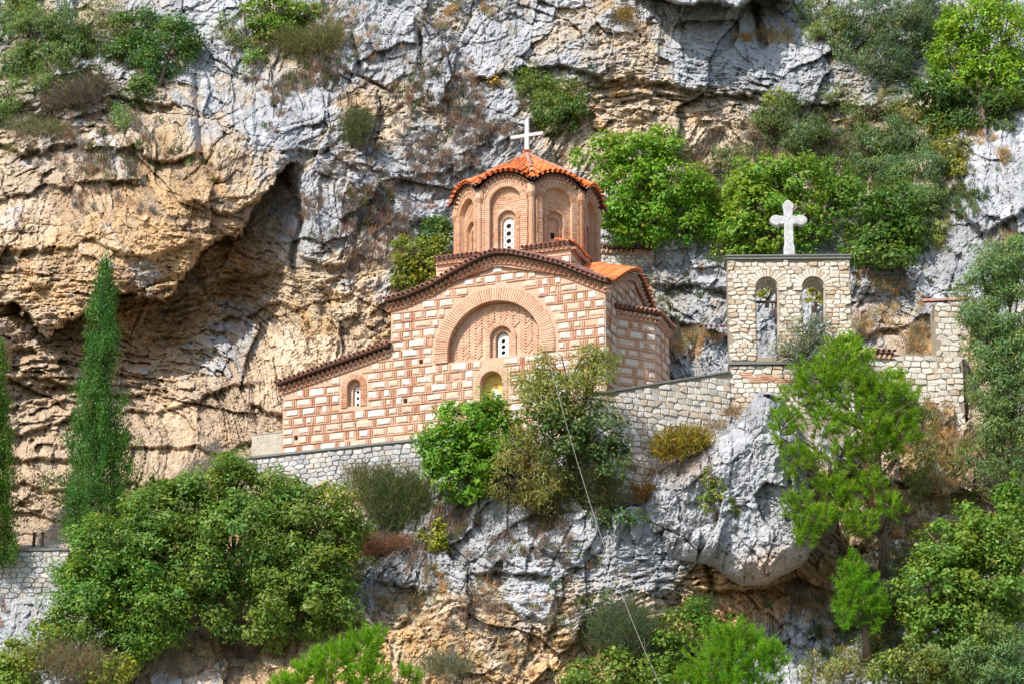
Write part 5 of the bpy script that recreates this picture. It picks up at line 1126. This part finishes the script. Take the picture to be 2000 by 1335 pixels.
# right edge
plant('willow_tree', 'olive', 'tall grey-green tree at the right edge beside the stone pier', [(1940, 540, 45, 55), (1980, 520, 45, 50), (1920, 600, 42, 50), (1975, 620, 55, 60), (1930, 680, 45, 50), (1985, 710, 50, 55), (1945, 760, 45, 45), (2000, 800, 45, 50), (1950, 830, 40, 40)], 'tree', Y=-1.4, base=(1965, 960))
plant('shrub', 'olive', 'loose grey-green shrub under the tall grey-green tree', [(1920, 880, 35, 30), (1970, 880, 35, 40), (1990, 950, 30, 40), (1930, 940, 30, 30)], Y=-1.4, cover=.55, cat='shrub')
plant('tree', 'broad', 'big leafy tree low on the right with yellowing leaves', [(1850, 1080, 60, 50), (1920, 1070, 60, 50), (1980, 1060, 50, 50), (1820, 1150, 60, 55), (1890, 1150, 70, 60), (1960, 1150, 60, 60), (1840, 1220, 60, 45), (1920, 1230, 60, 50)], 'tree', Y=-2.6, base=(1880, 1330), col=(.13, .215, .03))
plant('bush', 'olive', 'dull olive bush in the bottom right corner', [(1900, 1300, 60, 40), (1970, 1280, 50, 50), (1990, 1330, 50, 30)], Y=-3.5, cat='bush')
plant('bush', 'yellow', 'pale yellow-green bush at the bottom, left of the corner bush', [(1790, 1290, 55, 35), (1840, 1320, 40, 25), (1740, 1310, 40, 25)], Y=-3.2, col=(.15, .19, .04))
plant('shrub', 'airy', 'straw-green shrub at the bottom below the small bright pine', [(1640, 1300, 60, 30), (1580, 1320, 40, 20), (1700, 1270, 30, 25)], cat='shrub', col=(.20, .21, .06))
plant('shrub', 'airy', 'twiggy shrub at the foot of the tall pine', [(1740, 1150, 30, 40), (1760, 1090, 30, 30), (1730, 1220, 25, 40)], cat='shrub', col=(.11, .14, .05))
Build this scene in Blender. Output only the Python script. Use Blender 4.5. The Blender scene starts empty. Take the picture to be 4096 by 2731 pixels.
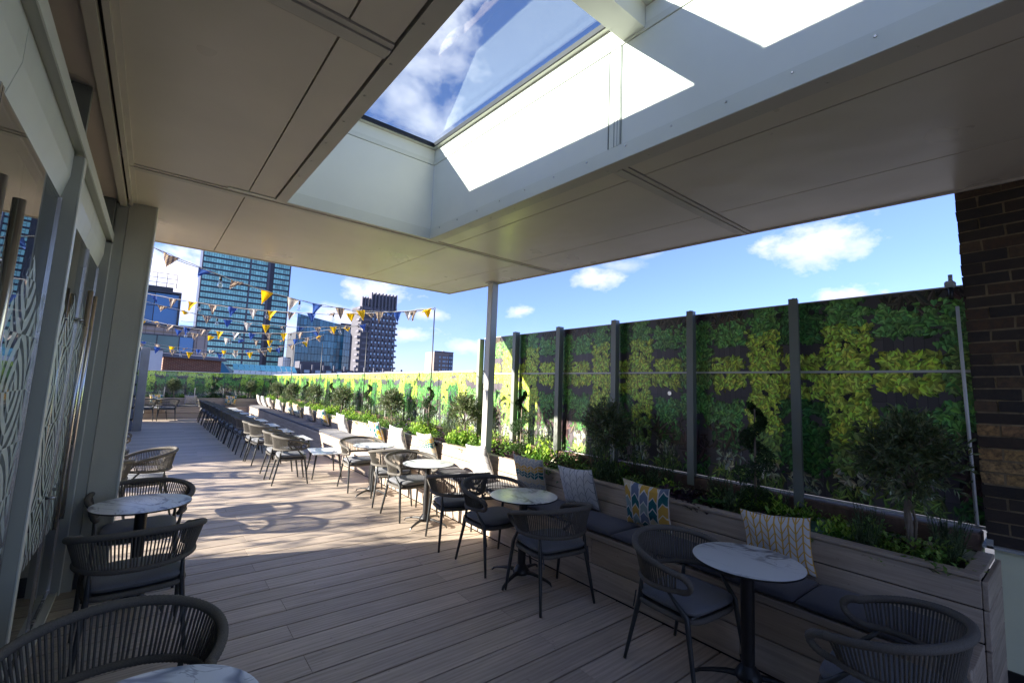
import bpy, math, random
from mathutils import Vector, Matrix, noise
R=math.radians; pi=math.pi
SC=bpy.context.scene
COL=SC.collection
random.seed(7)
# ------------------------------------------------------------------ node helpers
class NT:
    def __init__(s,name,tree=None):
        if tree is None:
            s.m=bpy.data.materials.new(name); s.m.use_nodes=True; s.t=s.m.node_tree
        else: s.t=tree; s.m=None
        s.t.nodes.clear()
    def n(s,typ,ins=None,**kw):
        nd=s.t.nodes.new(typ)
        for k,v in kw.items(): setattr(nd,k,v)
        for k,v in (ins or {}).items(): s.set(nd.inputs[k],v)
        return nd
    def set(s,sock,v):
        if isinstance(v,bpy.types.NodeSocket): s.t.links.new(v,sock)
        elif isinstance(v,bpy.types.Node): s.t.links.new(v.outputs[0],sock)
        elif isinstance(v,(tuple,list)) and len(v)==3 and sock.type=='RGBA': sock.default_value=(*v,1)
        else: sock.default_value=v
    def math(s,op,a,b=0.0,c=None,clamp=False):
        nd=s.n('ShaderNodeMath',operation=op,use_clamp=clamp)
        s.set(nd.inputs[0],a); s.set(nd.inputs[1],b)
        if c is not None: s.set(nd.inputs[2],c)
        return nd.outputs[0]
    def vm(s,op,a,b=None):
        nd=s.n('ShaderNodeVectorMath',operation=op); s.set(nd.inputs[0],a)
        if b is not None: s.set(nd.inputs[1],b)
        return nd.outputs[0]
    def mix(s,f,a,b,bt='MIX'):
        nd=s.n('ShaderNodeMix',data_type='RGBA',blend_type=bt)
        s.set(nd.inputs['Factor'],f); s.set(nd.inputs[6],a); s.set(nd.inputs[7],b)
        return nd.outputs[2]
    def ramp(s,f,stops,const=False):
        nd=s.n('ShaderNodeValToRGB'); cr=nd.color_ramp
        if const: cr.interpolation='CONSTANT'
        while len(cr.elements)<len(stops): cr.elements.new(.5)
        for e,(p,c) in zip(cr.elements,stops):
            e.position=p; e.color=(*c,1) if len(c)==3 else c
        s.set(nd.inputs[0],f); return nd.outputs[0]
    def mr(s,v,a,b,c=0.0,d=1.0):
        nd=s.n('ShaderNodeMapRange'); 
        for i,x in enumerate((v,a,b,c,d)): s.set(nd.inputs[i],x)
        return nd.outputs[0]
    def obj(s): return s.n('ShaderNodeTexCoord').outputs['Object']
    def uv(s): return s.n('ShaderNodeTexCoord').outputs['UV']
    def scale(s,v,sc,loc=(0,0,0),rot=(0,0,0)):
        nd=s.n('ShaderNodeMapping'); s.set(nd.inputs[0],v); nd.inputs['Scale'].default_value=sc; nd.inputs['Location'].default_value=loc; nd.inputs['Rotation'].default_value=rot
        return nd.outputs[0]
    def noise(s,v,sc=5,det=3,rough=.55,dist=0):
        nd=s.n('ShaderNodeTexNoise'); s.set(nd.inputs['Vector'],v)
        nd.inputs['Scale'].default_value=sc; nd.inputs['Detail'].default_value=det; nd.inputs['Roughness'].default_value=rough; nd.inputs['Distortion'].default_value=dist
        return nd.outputs[0]
    def sep(s,v):
        nd=s.n('ShaderNodeSeparateXYZ'); s.set(nd.inputs[0],v); return nd.outputs
    def attr(s,name): return s.n('ShaderNodeAttribute',attribute_name=name)
    def rnd(s): return s.n('ShaderNodeObjectInfo').outputs['Random']
    def bsdf(s,col,rough=.6,metal=0,bump=None,bs=.3,bd=.01,spec=.5,**kw):
        b=s.n('ShaderNodeBsdfPrincipled'); s.set(b.inputs['Base Color'],col); s.set(b.inputs['Roughness'],rough); s.set(b.inputs['Metallic'],metal)
        b.inputs['Specular IOR Level'].default_value=spec
        for k,v in kw.items(): s.set(b.inputs[k.replace('_',' ')],v)
        if bump is not None:
            bn=s.n('ShaderNodeBump'); bn.inputs['Strength'].default_value=bs; bn.inputs['Distance'].default_value=bd; s.set(bn.inputs['Height'],bump)
            s.t.links.new(bn.outputs[0],b.inputs['Normal'])
        return b
    def out(s,sh):
        o=s.n('ShaderNodeOutputMaterial'); s.t.links.new(sh.outputs[0],o.inputs[0]); return s.m
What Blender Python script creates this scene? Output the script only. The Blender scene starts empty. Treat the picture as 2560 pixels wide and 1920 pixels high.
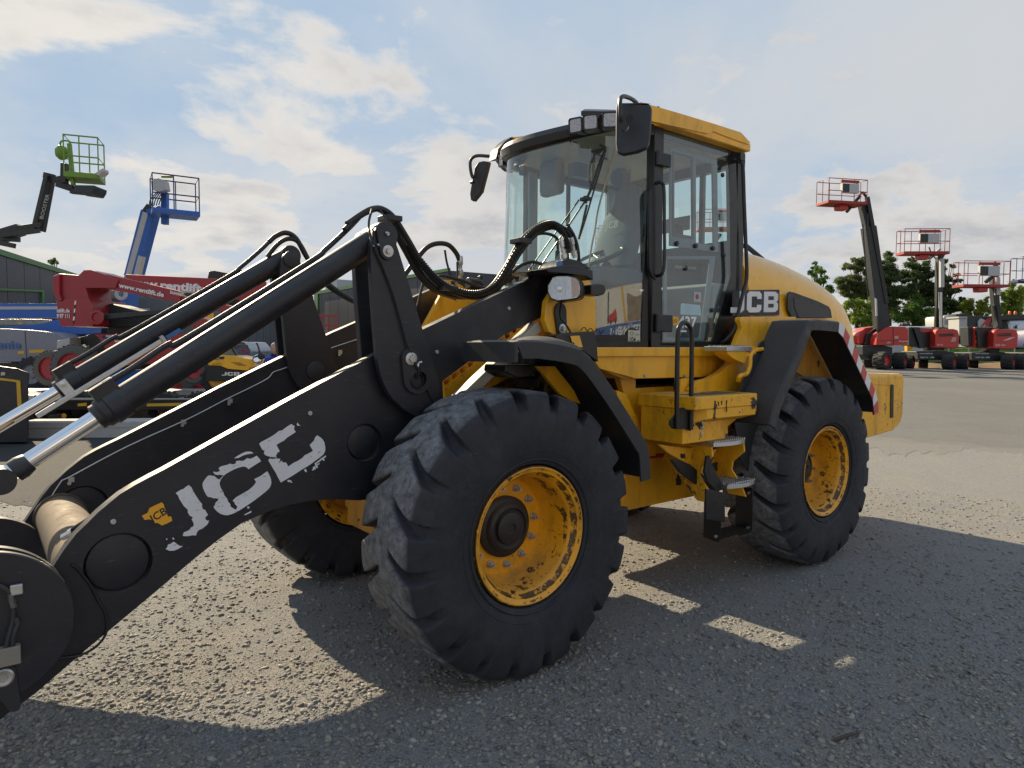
import bpy, bmesh, math, random
import numpy as np
from mathutils import Vector, Matrix
from mathutils.geometry import tessellate_polygon
random.seed(7); rng = np.random.default_rng(7)
R = math.radians
scene = bpy.context.scene
COL = scene.collection

# ------------------------------------------------------------------ camera
F_PX, CAM = 1690.5, Vector((2.2006, 3.8335, 1.7056))
YAW, PITCH, ROLL = -2.2390, -0.05326, 0.004994
_f = Vector((math.cos(YAW)*math.cos(PITCH), math.sin(YAW)*math.cos(PITCH), math.sin(PITCH)))
_r0 = Vector((math.sin(YAW), -math.cos(YAW), 0)); _u0 = _r0.cross(_f)
_r = _r0*math.cos(ROLL)+_u0*math.sin(ROLL); _u = -_r0*math.sin(ROLL)+_u0*math.cos(ROLL)
cd = bpy.data.cameras.new('camera'); cam = bpy.data.objects.new('camera', cd); COL.objects.link(cam)
cam.matrix_world = Matrix(((_r.x,_u.x,-_f.x,CAM.x),(_r.y,_u.y,-_f.y,CAM.y),(_r.z,_u.z,-_f.z,CAM.z),(0,0,0,1)))
cd.sensor_width = 36; cd.lens = F_PX/2560*36; cd.clip_start = .05; cd.clip_end = 3000
scene.camera = cam

# ------------------------------------------------------------------ light
SUN_N, SUN_M = 1.70, 0.03            # metres of shadow per metre of height, towards +y and -x
SUNV = Vector((SUN_M, -SUN_N, 1)).normalized()
EL = math.asin(SUNV.z)
sl = bpy.data.lights.new('sun', 'SUN'); sun = bpy.data.objects.new('sun', sl); COL.objects.link(sun)
sl.energy = 3.8; sl.angle = R(.55); sl.color = (1, .83, .57)
sun.rotation_euler = SUNV.to_track_quat('Z', 'Y').to_euler(); sun.location = (0, -30, 20)
scene.view_settings.view_transform = 'Standard'; scene.view_settings.look = 'None'
scene.view_settings.exposure = 1.32; scene.view_settings.gamma = 1
scene.view_settings.use_curve_mapping = False
scene.render.film_transparent = False

w = bpy.data.worlds.new('World'); scene.world = w; w.use_nodes = True
nt = w.node_tree; N = nt.nodes; L = nt.links; N.clear()
def nd(t, **k):
    n = N.new(t)
    for a, b in k.items(): setattr(n, a, b)
    return n
sky = nd('ShaderNodeTexSky', sky_type='NISHITA', sun_disc=False)
sky.sun_elevation = EL; sky.sun_rotation = math.atan2(SUNV.x, SUNV.y)
sky.air_density = 1.0; sky.dust_density = 1.6; sky.ozone_density = 1.2; sky.altitude = 50
def math_n(op, a, b=None, clamp=False):
    m = nd('ShaderNodeMath', operation=op, use_clamp=clamp)
    for i, v in enumerate((a, b)):
        if v is None: continue
        if isinstance(v, (int, float)): m.inputs[i].default_value = v
        else: L.new(v, m.inputs[i])
    return m.outputs[0]
tc = nd('ShaderNodeTexCoord'); sep = nd('ShaderNodeSeparateXYZ'); L.new(tc.outputs['Generated'], sep.inputs[0])
zz = math_n('ADD', math_n('MAXIMUM', sep.outputs[2], 0.0), .24)
cx_ = math_n('DIVIDE', sep.outputs[0], zz); cy_ = math_n('DIVIDE', sep.outputs[1], zz)
comb = nd('ShaderNodeCombineXYZ'); L.new(cx_, comb.inputs[0]); L.new(cy_, comb.inputs[1])
def noise(scale, det, off, rough=.55, dist=0.0):
    mp = nd('ShaderNodeMapping'); mp.inputs['Location'].default_value = off
    L.new(comb.outputs[0], mp.inputs[0])
    n = nd('ShaderNodeTexNoise'); n.inputs['Scale'].default_value = scale; n.inputs['Detail'].default_value = det
    n.inputs['Roughness'].default_value = rough; n.inputs['Distortion'].default_value = dist
    L.new(mp.outputs[0], n.inputs['Vector']); return n.outputs['Fac']
def ramp(fac, lo, hi, a=(0,0,0,1), b=(1,1,1,1), interp='EASE'):
    r = nd('ShaderNodeValToRGB'); r.color_ramp.interpolation = interp
    r.color_ramp.elements[0].position = lo; r.color_ramp.elements[0].color = a
    r.color_ramp.elements[1].position = hi; r.color_ramp.elements[1].color = b
    L.new(fac, r.inputs[0]); return r.outputs[0]
big = noise(1.9, 10, (31.0, 17.0, 1.0), .58, .2)
thin = noise(.8, 8, (2.2, 1.9, 2.0), .6, .3)
# clouds thicken towards the horizon and towards the sun
hor = ramp(sep.outputs[2], .02, .48, (1,1,1,1), (0,0,0,1), 'LINEAR')
dt = nd('ShaderNodeVectorMath', operation='DOT_PRODUCT'); L.new(tc.outputs['Generated'], dt.inputs[0]); dt.inputs[1].default_value = SUNV
sunny = ramp(dt.outputs['Value'], .72, 1.0)
dens = math_n('ADD', big, math_n('MULTIPLY', hor, .17))
puff = ramp(dens, .54, .66)
veil = ramp(math_n('ADD', thin, math_n('MULTIPLY', hor, .26)), .38, .74)
cover = math_n('MAXIMUM', puff, math_n('MULTIPLY', veil, .7), True)
edge = ramp(dens, .58, .76)                       # thick middles are greyer than the rims
lit = ramp(noise(3.4, 8, (1.0, 7.7, 3.0), .6), .38, .62)
mixA = nd('ShaderNodeMixRGB'); mixA.inputs[1].default_value = (.90, .885, .86, 1); mixA.inputs[2].default_value = (.64, .655, .69, 1)
L.new(math_n('MULTIPLY', edge, math_n('SUBTRACT', 1.0, lit)), mixA.inputs[0])
glow = nd('ShaderNodeMixRGB', blend_type='ADD'); L.new(sunny, glow.inputs[0]); L.new(mixA.outputs[0], glow.inputs[1]); glow.inputs[2].default_value = (.16, .14, .10, 1)
cl_s = nd('ShaderNodeMixRGB', blend_type='MULTIPLY'); cl_s.inputs[0].default_value = 1
L.new(glow.outputs[0], cl_s.inputs[1]); cl_s.inputs[2].default_value = (2.62, 2.60, 2.60, 1)
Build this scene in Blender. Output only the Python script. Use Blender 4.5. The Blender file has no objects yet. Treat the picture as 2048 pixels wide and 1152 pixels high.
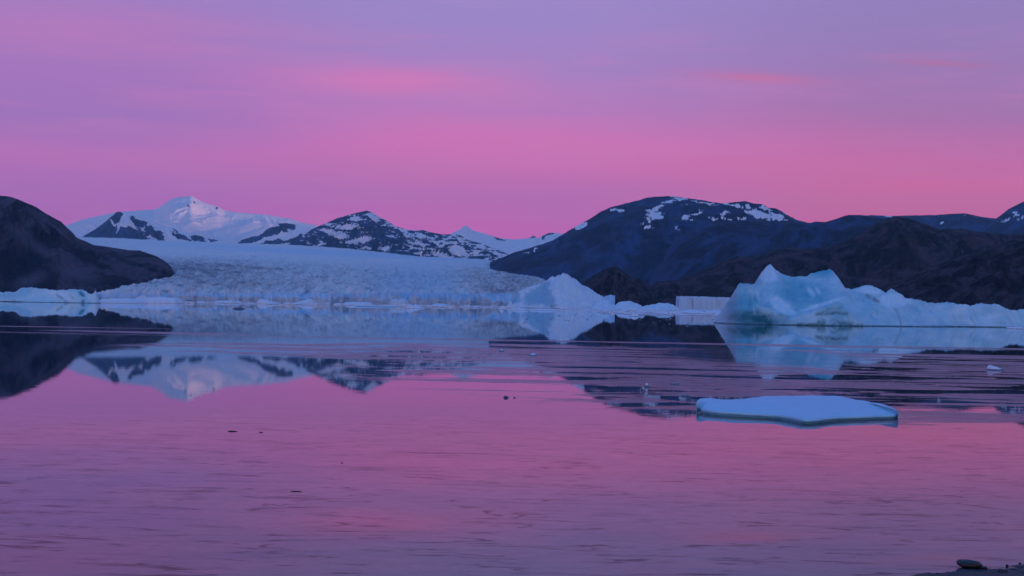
import bpy, math, random
import numpy as np
from math import radians as R

# ------------------------------------------------------------------ camera, sky, sun
scene = bpy.context.scene
F = 50.0 / 36.0 * 2048            # focal length in photo pixels
HORC = 607.0                      # horizon row at the middle column
ROLL = math.atan(0.0171)
CH = 4.0                          # eye height above the water
CR, SR = math.cos(ROLL), math.sin(ROLL)

cam_d = bpy.data.cameras.new('camera')
cam = bpy.data.objects.new('camera', cam_d)
scene.collection.objects.link(cam)
scene.camera = cam
cam_d.lens = 50; cam_d.sensor_width = 36; cam_d.sensor_fit = 'HORIZONTAL'
cam_d.shift_y = (HORC - 576) / 2048
cam_d.clip_start = 0.1; cam_d.clip_end = 60000
cam.location = (0, 0, CH)
from mathutils import Matrix
cam.matrix_world = Matrix.Translation((0, 0, CH)) @ Matrix.Rotation(math.pi / 2, 4, 'X') @ Matrix.Rotation(ROLL, 4, 'Z')

scene.view_settings.view_transform = 'Standard'
scene.view_settings.look = 'None'
scene.view_settings.exposure = 0.0
scene.view_settings.gamma = 1.0
scene.render.engine = 'CYCLES'
scene.cycles.max_bounces = 6
scene.cycles.diffuse_bounces = 2
scene.cycles.glossy_bounces = 3
scene.cycles.volume_bounces = 0
scene.cycles.use_denoising = True
scene.cycles.denoising_input_passes = "RGB_ALBEDO_NORMAL"
scene.cycles.denoising_prefilter = "ACCURATE"
scene.cycles.use_adaptive_sampling = False
scene.cycles.sample_clamp_indirect = 2.0
scene.cycles.caustics_reflective = False
scene.cycles.caustics_refractive = False


def lin(h):
    h = h.lstrip('#')
    out = []
    for i in (0, 2, 4):
        c = int(h[i:i + 2], 16) / 255
        out.append(c / 12.92 if c <= 0.04045 else ((c + 0.055) / 1.055) ** 2.4)
    return tuple(out)


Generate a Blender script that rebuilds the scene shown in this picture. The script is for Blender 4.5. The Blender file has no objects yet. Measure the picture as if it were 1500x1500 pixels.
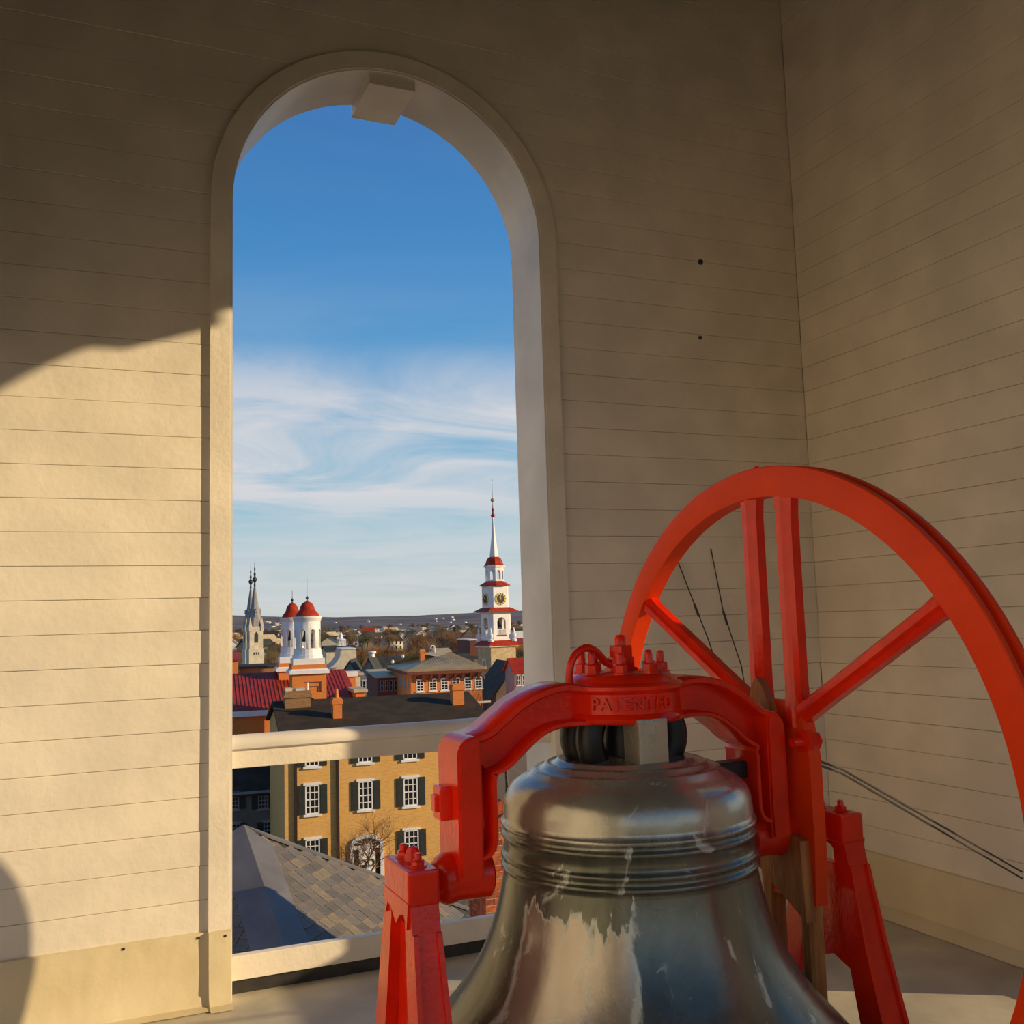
import bpy, bmesh, math, random
from mathutils import Vector, Matrix, noise
R = math.radians
PI = math.pi
SC = bpy.context.scene
COL = SC.collection
random.seed(7)

# ------------------------------------------------------------------ camera
F_PX = 1458.0
YAW, PITCH, ROLL = R(23.5), R(6.2), R(1.7)
CAM = Vector((0.0, 0.0, 1.6))
FWD = Vector((math.sin(YAW) * math.cos(PITCH), math.cos(YAW) * math.cos(PITCH), math.sin(PITCH)))
_r0 = Vector((math.cos(YAW), -math.sin(YAW), 0.0))
_u0 = _r0.cross(FWD)
UP = _u0 * math.cos(ROLL) + _r0 * math.sin(ROLL)
RT = FWD.cross(UP)
cd = bpy.data.cameras.new('camera')
cd.sensor_fit = 'HORIZONTAL'
cd.sensor_width = 36.0
cd.lens = 36.0 * F_PX / 1500.0
cd.clip_start = 0.05
cd.clip_end = 30000
cam = bpy.data.objects.new('camera', cd)
COL.objects.link(cam)
m = Matrix((RT, UP, -FWD)).transposed().to_4x4()
m.translation = CAM
cam.matrix_world = m
SC.camera = cam

# ------------------------------------------------------------------ view, sky, sun
SC.view_settings.view_transform = 'Standard'
SC.view_settings.look = 'None'
SC.view_settings.exposure = 0.19
SC.view_settings.gamma = 1.0
SC.view_settings.use_curve_mapping = False
SC.cycles.max_bounces = 14
SC.cycles.diffuse_bounces = 8
SC.cycles.glossy_bounces = 5

SKY_STRENGTH = 0.88
SUN_STRENGTH = 3.85
SUN_COLOR = (1.0, 0.76, 0.44)
SUN_AZ, SUN_EL = R(57.4), R(16.7)     # azimuth from -y towards +x
sun_vec = Vector((math.sin(SUN_AZ) * math.cos(SUN_EL), -math.cos(SUN_AZ) * math.cos(SUN_EL), math.sin(SUN_EL)))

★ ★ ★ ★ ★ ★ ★

Stated goal: In the records above, find each line with the word "wide" and copy it.

Result:
What Blender Python script creates this scene? Output the script only. The Blender scene starts empty. Treat the picture as 2560 pixels wide and 1920 pixels high.
Build this scene in Blender. Output only the Python script. Use Blender 4.5. The Blender file has no objects yet. Treat the picture as 2048 pixels wide and 1152 pixels high.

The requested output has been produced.